Records for the exercise:

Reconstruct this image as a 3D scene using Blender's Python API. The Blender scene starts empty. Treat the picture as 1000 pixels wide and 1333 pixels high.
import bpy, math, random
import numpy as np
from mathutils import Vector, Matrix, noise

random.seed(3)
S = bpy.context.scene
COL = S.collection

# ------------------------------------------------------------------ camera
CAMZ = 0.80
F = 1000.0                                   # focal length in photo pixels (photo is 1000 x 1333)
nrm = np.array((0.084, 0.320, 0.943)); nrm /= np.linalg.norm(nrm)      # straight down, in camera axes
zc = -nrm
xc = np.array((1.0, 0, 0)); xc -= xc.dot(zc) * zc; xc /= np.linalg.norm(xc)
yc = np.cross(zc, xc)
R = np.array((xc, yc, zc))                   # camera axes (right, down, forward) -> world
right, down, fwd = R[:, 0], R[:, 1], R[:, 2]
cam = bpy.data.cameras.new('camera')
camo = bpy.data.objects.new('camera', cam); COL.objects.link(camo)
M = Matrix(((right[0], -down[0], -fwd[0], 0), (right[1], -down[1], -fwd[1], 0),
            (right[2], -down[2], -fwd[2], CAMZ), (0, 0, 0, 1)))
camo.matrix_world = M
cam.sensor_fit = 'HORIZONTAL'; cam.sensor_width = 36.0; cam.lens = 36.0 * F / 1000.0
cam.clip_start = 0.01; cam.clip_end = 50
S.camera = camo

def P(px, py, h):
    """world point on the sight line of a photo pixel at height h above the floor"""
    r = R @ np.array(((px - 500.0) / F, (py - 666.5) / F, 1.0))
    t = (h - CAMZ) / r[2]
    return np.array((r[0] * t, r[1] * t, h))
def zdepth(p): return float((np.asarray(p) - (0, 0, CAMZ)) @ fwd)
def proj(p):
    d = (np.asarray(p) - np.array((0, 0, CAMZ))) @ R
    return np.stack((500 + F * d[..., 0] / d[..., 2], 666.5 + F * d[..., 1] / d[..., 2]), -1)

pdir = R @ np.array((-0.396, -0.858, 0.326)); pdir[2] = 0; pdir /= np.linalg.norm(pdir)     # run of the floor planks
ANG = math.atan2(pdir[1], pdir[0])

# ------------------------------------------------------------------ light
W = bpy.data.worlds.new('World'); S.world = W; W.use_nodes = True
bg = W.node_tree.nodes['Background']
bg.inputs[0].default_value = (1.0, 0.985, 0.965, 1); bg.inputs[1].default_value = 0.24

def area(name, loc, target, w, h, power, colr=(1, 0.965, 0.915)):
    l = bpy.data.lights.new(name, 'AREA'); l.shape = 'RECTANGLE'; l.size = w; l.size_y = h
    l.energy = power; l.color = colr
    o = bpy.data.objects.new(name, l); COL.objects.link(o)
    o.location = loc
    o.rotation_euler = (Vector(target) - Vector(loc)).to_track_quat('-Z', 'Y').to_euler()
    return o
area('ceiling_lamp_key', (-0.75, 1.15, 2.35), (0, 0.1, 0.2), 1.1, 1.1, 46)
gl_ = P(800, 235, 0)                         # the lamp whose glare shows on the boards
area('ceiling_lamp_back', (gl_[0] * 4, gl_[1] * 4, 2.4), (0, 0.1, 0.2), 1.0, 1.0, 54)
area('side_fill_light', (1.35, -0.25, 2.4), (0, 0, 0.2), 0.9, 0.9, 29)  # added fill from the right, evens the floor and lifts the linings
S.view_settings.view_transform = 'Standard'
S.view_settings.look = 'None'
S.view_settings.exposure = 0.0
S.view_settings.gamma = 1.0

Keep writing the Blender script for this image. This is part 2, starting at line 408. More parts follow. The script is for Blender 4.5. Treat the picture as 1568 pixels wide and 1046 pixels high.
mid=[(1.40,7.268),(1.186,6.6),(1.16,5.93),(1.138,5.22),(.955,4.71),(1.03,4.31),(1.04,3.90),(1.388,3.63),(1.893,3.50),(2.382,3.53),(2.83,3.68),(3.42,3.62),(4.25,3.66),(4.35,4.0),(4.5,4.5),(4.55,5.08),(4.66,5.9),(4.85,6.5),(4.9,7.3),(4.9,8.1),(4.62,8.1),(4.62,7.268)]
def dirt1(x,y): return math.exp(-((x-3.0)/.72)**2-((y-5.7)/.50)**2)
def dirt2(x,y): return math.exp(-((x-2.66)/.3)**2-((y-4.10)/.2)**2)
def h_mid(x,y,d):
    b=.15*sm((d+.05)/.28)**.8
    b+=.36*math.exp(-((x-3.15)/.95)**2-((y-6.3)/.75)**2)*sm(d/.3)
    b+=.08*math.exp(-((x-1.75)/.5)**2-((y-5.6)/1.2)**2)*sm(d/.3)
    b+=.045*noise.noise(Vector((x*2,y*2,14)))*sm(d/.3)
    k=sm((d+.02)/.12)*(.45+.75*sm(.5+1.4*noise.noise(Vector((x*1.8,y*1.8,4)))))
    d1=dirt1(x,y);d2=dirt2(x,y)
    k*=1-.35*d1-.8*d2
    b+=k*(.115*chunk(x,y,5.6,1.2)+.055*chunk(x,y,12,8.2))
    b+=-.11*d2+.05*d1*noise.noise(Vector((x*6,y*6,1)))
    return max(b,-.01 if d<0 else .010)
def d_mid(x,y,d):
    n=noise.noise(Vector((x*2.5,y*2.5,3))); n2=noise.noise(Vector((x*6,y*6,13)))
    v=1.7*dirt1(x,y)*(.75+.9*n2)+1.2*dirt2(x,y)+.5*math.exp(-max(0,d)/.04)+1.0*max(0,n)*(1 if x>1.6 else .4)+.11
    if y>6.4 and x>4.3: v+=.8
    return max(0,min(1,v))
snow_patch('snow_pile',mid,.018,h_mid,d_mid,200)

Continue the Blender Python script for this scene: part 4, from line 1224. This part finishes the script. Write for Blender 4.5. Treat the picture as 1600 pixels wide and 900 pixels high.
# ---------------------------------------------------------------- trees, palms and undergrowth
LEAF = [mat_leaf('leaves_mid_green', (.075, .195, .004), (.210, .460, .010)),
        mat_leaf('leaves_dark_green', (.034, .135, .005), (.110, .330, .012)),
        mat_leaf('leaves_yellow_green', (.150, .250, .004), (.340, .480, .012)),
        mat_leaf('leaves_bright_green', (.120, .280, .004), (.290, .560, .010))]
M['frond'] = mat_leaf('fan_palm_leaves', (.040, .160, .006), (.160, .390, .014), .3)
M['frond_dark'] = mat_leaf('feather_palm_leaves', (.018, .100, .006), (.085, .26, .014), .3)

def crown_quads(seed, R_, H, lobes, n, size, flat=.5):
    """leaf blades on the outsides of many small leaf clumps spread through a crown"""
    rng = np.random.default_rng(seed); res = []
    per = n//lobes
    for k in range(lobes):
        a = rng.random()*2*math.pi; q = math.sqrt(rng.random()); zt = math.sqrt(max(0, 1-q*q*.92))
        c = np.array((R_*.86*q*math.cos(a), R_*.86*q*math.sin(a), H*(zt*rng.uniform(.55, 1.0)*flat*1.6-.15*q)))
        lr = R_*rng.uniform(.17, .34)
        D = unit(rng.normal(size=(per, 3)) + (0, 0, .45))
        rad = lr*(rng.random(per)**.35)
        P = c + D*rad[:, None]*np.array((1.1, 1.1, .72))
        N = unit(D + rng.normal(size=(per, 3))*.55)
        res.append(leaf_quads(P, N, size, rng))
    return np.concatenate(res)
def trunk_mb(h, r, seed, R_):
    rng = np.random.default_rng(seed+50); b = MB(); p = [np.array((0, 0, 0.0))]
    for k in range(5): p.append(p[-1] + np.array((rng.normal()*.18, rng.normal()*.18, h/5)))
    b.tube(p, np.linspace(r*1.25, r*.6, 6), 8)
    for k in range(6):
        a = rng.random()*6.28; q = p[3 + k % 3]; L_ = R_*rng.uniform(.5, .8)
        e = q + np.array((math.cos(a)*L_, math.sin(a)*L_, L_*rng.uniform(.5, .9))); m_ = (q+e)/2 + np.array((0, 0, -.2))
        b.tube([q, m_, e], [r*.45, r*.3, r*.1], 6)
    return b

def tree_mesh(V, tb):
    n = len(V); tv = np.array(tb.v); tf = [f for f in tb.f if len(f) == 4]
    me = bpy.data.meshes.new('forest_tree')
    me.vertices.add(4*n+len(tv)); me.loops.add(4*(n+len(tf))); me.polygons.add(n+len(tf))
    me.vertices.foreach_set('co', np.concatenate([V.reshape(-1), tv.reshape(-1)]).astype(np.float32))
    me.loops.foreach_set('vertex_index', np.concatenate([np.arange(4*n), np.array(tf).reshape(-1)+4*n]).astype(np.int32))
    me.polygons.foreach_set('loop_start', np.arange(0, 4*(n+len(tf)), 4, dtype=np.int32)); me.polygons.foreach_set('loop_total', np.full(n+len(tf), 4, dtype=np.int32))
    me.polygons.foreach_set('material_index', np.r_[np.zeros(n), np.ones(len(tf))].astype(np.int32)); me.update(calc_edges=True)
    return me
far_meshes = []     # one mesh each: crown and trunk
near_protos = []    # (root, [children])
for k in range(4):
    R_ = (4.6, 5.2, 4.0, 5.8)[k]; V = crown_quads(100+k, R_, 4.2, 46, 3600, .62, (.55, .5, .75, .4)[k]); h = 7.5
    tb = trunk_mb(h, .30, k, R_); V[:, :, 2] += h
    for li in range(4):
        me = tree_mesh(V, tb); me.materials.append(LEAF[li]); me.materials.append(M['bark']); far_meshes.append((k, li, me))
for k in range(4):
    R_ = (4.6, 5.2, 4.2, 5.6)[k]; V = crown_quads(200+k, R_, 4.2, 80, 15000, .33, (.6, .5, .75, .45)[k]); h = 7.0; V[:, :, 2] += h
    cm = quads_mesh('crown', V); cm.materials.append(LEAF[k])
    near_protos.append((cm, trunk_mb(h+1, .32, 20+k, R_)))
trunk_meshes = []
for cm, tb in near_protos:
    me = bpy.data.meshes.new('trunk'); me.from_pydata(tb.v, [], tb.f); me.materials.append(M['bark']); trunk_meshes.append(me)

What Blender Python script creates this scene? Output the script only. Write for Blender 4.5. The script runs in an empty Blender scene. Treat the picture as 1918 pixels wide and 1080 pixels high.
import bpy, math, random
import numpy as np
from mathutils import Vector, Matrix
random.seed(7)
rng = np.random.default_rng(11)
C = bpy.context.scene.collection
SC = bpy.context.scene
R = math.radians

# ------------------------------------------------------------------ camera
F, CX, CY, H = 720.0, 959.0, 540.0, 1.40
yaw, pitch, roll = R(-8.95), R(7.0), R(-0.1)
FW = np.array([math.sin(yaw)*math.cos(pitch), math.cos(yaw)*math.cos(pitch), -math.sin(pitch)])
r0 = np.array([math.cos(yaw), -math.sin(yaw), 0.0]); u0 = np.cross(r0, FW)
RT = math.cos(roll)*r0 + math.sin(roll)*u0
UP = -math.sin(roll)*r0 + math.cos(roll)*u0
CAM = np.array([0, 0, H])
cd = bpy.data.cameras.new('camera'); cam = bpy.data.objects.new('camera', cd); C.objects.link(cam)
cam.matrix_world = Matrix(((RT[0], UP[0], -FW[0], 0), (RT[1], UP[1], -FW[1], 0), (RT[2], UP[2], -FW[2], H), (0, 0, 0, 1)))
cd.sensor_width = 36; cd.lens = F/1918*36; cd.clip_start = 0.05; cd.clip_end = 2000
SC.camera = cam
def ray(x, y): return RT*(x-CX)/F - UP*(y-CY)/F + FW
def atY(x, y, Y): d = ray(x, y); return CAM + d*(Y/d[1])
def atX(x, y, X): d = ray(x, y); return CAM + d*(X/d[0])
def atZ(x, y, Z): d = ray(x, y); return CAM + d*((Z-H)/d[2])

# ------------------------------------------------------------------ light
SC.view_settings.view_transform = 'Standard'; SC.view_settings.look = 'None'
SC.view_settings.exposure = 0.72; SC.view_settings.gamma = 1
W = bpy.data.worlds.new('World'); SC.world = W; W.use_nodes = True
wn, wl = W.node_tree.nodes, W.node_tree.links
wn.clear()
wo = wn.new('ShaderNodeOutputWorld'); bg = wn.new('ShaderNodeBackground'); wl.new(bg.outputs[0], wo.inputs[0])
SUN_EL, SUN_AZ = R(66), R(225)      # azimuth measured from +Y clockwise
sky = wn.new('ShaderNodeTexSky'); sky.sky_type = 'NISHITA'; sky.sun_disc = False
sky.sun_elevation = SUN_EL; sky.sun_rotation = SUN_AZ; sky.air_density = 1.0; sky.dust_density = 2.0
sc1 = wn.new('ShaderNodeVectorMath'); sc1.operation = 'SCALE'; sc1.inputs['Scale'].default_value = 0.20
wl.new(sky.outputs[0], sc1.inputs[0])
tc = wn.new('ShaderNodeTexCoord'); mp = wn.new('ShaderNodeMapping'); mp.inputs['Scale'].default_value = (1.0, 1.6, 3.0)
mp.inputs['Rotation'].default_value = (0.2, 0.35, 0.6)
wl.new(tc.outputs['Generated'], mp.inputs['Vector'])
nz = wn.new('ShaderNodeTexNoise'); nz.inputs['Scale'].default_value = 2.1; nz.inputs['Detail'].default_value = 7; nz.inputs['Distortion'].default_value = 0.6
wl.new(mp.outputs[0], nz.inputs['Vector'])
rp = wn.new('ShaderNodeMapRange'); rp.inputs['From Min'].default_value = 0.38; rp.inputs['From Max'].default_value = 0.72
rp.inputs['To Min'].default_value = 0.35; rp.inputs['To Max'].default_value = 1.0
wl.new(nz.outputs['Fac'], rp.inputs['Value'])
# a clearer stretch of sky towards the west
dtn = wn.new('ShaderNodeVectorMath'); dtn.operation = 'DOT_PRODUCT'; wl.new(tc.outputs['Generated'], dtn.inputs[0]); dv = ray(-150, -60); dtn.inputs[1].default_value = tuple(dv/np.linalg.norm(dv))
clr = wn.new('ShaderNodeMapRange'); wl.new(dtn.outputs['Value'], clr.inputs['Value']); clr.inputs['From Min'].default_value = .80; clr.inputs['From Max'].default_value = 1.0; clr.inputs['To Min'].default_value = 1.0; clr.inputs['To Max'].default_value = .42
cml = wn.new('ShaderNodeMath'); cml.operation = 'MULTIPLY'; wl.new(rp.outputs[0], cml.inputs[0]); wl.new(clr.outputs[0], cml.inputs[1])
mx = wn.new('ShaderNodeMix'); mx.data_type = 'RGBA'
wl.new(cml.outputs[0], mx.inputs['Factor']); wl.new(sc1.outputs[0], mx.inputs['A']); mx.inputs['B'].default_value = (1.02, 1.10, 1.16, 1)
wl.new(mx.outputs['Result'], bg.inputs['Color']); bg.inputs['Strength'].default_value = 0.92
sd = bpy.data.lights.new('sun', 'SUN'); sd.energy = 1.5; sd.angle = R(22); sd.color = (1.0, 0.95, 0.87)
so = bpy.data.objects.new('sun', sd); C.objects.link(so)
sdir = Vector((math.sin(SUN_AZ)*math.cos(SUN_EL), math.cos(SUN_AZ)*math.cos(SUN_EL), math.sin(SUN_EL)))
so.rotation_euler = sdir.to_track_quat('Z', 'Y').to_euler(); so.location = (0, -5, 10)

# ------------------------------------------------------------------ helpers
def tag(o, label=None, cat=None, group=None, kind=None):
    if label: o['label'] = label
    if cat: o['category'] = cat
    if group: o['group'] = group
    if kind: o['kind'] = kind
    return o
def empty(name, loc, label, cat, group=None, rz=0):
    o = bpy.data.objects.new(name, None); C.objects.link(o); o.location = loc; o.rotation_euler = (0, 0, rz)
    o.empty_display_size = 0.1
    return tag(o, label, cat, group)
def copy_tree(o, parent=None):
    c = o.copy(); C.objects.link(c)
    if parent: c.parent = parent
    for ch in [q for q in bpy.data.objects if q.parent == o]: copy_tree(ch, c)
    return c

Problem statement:
Among the entries above, find the line with "What Blender Python" and the line with "def atZ(x, y, Z): d"; give again exactly these two lines and all lines between them.

Output:
What Blender Python script creates this scene? Output the script only. Write for Blender 4.5. The script runs in an empty Blender scene. Treat the picture as 1918 pixels wide and 1080 pixels high.
import bpy, math, random
import numpy as np
from mathutils import Vector, Matrix
random.seed(7)
rng = np.random.default_rng(11)
C = bpy.context.scene.collection
SC = bpy.context.scene
R = math.radians

# ------------------------------------------------------------------ camera
F, CX, CY, H = 720.0, 959.0, 540.0, 1.40
yaw, pitch, roll = R(-8.95), R(7.0), R(-0.1)
FW = np.array([math.sin(yaw)*math.cos(pitch), math.cos(yaw)*math.cos(pitch), -math.sin(pitch)])
r0 = np.array([math.cos(yaw), -math.sin(yaw), 0.0]); u0 = np.cross(r0, FW)
RT = math.cos(roll)*r0 + math.sin(roll)*u0
UP = -math.sin(roll)*r0 + math.cos(roll)*u0
CAM = np.array([0, 0, H])
cd = bpy.data.cameras.new('camera'); cam = bpy.data.objects.new('camera', cd); C.objects.link(cam)
cam.matrix_world = Matrix(((RT[0], UP[0], -FW[0], 0), (RT[1], UP[1], -FW[1], 0), (RT[2], UP[2], -FW[2], H), (0, 0, 0, 1)))
cd.sensor_width = 36; cd.lens = F/1918*36; cd.clip_start = 0.05; cd.clip_end = 2000
SC.camera = cam
def ray(x, y): return RT*(x-CX)/F - UP*(y-CY)/F + FW
def atY(x, y, Y): d = ray(x, y); return CAM + d*(Y/d[1])
def atX(x, y, X): d = ray(x, y); return CAM + d*(X/d[0])
def atZ(x, y, Z): d = ray(x, y); return CAM + d*((Z-H)/d[2])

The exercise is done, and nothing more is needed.